Problem requirements: Every line must be returned precisely as it is written.

Data excerpt:
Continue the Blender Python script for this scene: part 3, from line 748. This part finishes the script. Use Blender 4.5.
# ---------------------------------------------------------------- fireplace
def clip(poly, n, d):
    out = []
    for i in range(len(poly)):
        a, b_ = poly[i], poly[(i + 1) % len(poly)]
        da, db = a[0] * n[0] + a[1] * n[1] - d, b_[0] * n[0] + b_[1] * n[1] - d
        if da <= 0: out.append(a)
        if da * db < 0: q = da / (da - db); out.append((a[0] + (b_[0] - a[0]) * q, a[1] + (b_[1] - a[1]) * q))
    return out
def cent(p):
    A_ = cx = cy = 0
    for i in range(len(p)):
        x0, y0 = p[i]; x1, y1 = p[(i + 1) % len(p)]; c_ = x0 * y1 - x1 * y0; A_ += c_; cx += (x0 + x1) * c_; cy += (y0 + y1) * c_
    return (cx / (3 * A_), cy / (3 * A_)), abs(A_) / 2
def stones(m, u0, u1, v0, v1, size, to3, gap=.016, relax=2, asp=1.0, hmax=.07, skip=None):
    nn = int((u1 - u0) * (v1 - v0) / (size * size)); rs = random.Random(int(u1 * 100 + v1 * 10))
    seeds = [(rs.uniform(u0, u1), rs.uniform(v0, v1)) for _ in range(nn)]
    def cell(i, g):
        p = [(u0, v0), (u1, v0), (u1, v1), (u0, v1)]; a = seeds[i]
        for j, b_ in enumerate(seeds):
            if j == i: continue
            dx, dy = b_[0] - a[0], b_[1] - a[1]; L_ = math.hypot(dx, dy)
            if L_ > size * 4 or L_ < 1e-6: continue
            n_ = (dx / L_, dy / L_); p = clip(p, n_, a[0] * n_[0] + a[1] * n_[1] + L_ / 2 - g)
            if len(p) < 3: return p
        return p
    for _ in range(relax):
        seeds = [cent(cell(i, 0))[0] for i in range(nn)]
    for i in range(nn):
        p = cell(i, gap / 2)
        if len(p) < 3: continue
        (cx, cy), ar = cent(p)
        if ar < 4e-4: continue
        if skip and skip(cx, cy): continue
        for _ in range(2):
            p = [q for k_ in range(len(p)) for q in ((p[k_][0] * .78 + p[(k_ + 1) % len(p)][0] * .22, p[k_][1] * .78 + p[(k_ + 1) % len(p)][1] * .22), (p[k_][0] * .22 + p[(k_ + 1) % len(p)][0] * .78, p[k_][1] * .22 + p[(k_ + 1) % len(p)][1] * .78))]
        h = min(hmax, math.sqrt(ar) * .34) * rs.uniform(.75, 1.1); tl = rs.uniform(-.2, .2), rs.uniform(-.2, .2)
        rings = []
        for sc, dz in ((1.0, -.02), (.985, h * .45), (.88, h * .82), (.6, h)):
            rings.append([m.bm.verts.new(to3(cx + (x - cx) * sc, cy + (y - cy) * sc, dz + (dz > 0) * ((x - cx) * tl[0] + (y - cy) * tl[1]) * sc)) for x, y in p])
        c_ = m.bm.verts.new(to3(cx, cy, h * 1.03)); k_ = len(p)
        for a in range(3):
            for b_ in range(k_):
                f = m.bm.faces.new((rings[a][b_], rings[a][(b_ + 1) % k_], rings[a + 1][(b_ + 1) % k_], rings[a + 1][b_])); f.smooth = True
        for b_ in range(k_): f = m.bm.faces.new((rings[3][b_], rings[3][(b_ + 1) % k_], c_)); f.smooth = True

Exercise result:
Continue the Blender Python script for this scene: part 3, from line 748. This part finishes the script. Use Blender 4.5.
# ---------------------------------------------------------------- fireplace
def clip(poly, n, d):
    out = []
    for i in range(len(poly)):
        a, b_ = poly[i], poly[(i + 1) % len(poly)]
        da, db = a[0] * n[0] + a[1] * n[1] - d, b_[0] * n[0] + b_[1] * n[1] - d
        if da <= 0: out.append(a)
        if da * db < 0: q = da / (da - db); out.append((a[0] + (b_[0] - a[0]) * q, a[1] + (b_[1] - a[1]) * q))
    return out
def cent(p):
    A_ = cx = cy = 0
    for i in range(len(p)):
        x0, y0 = p[i]; x1, y1 = p[(i + 1) % len(p)]; c_ = x0 * y1 - x1 * y0; A_ += c_; cx += (x0 + x1) * c_; cy += (y0 + y1) * c_
    return (cx / (3 * A_), cy / (3 * A_)), abs(A_) / 2
def stones(m, u0, u1, v0, v1, size, to3, gap=.016, relax=2, asp=1.0, hmax=.07, skip=None):
    nn = int((u1 - u0) * (v1 - v0) / (size * size)); rs = random.Random(int(u1 * 100 + v1 * 10))
    seeds = [(rs.uniform(u0, u1), rs.uniform(v0, v1)) for _ in range(nn)]
    def cell(i, g):
        p = [(u0, v0), (u1, v0), (u1, v1), (u0, v1)]; a = seeds[i]
        for j, b_ in enumerate(seeds):
            if j == i: continue
            dx, dy = b_[0] - a[0], b_[1] - a[1]; L_ = math.hypot(dx, dy)
            if L_ > size * 4 or L_ < 1e-6: continue
            n_ = (dx / L_, dy / L_); p = clip(p, n_, a[0] * n_[0] + a[1] * n_[1] + L_ / 2 - g)
            if len(p) < 3: return p
        return p
    for _ in range(relax):
        seeds = [cent(cell(i, 0))[0] for i in range(nn)]
    for i in range(nn):
        p = cell(i, gap / 2)
        if len(p) < 3: continue
        (cx, cy), ar = cent(p)
        if ar < 4e-4: continue
        if skip and skip(cx, cy): continue
        for _ in range(2):
            p = [q for k_ in range(len(p)) for q in ((p[k_][0] * .78 + p[(k_ + 1) % len(p)][0] * .22, p[k_][1] * .78 + p[(k_ + 1) % len(p)][1] * .22), (p[k_][0] * .22 + p[(k_ + 1) % len(p)][0] * .78, p[k_][1] * .22 + p[(k_ + 1) % len(p)][1] * .78))]
        h = min(hmax, math.sqrt(ar) * .34) * rs.uniform(.75, 1.1); tl = rs.uniform(-.2, .2), rs.uniform(-.2, .2)
        rings = []
        for sc, dz in ((1.0, -.02), (.985, h * .45), (.88, h * .82), (.6, h)):
            rings.append([m.bm.verts.new(to3(cx + (x - cx) * sc, cy + (y - cy) * sc, dz + (dz > 0) * ((x - cx) * tl[0] + (y - cy) * tl[1]) * sc)) for x, y in p])
        c_ = m.bm.verts.new(to3(cx, cy, h * 1.03)); k_ = len(p)
        for a in range(3):
            for b_ in range(k_):
                f = m.bm.faces.new((rings[a][b_], rings[a][(b_ + 1) % k_], rings[a + 1][(b_ + 1) % k_], rings[a + 1][b_])); f.smooth = True
        for b_ in range(k_): f = m.bm.faces.new((rings[3][b_], rings[3][(b_ + 1) % k_], c_)); f.smooth = True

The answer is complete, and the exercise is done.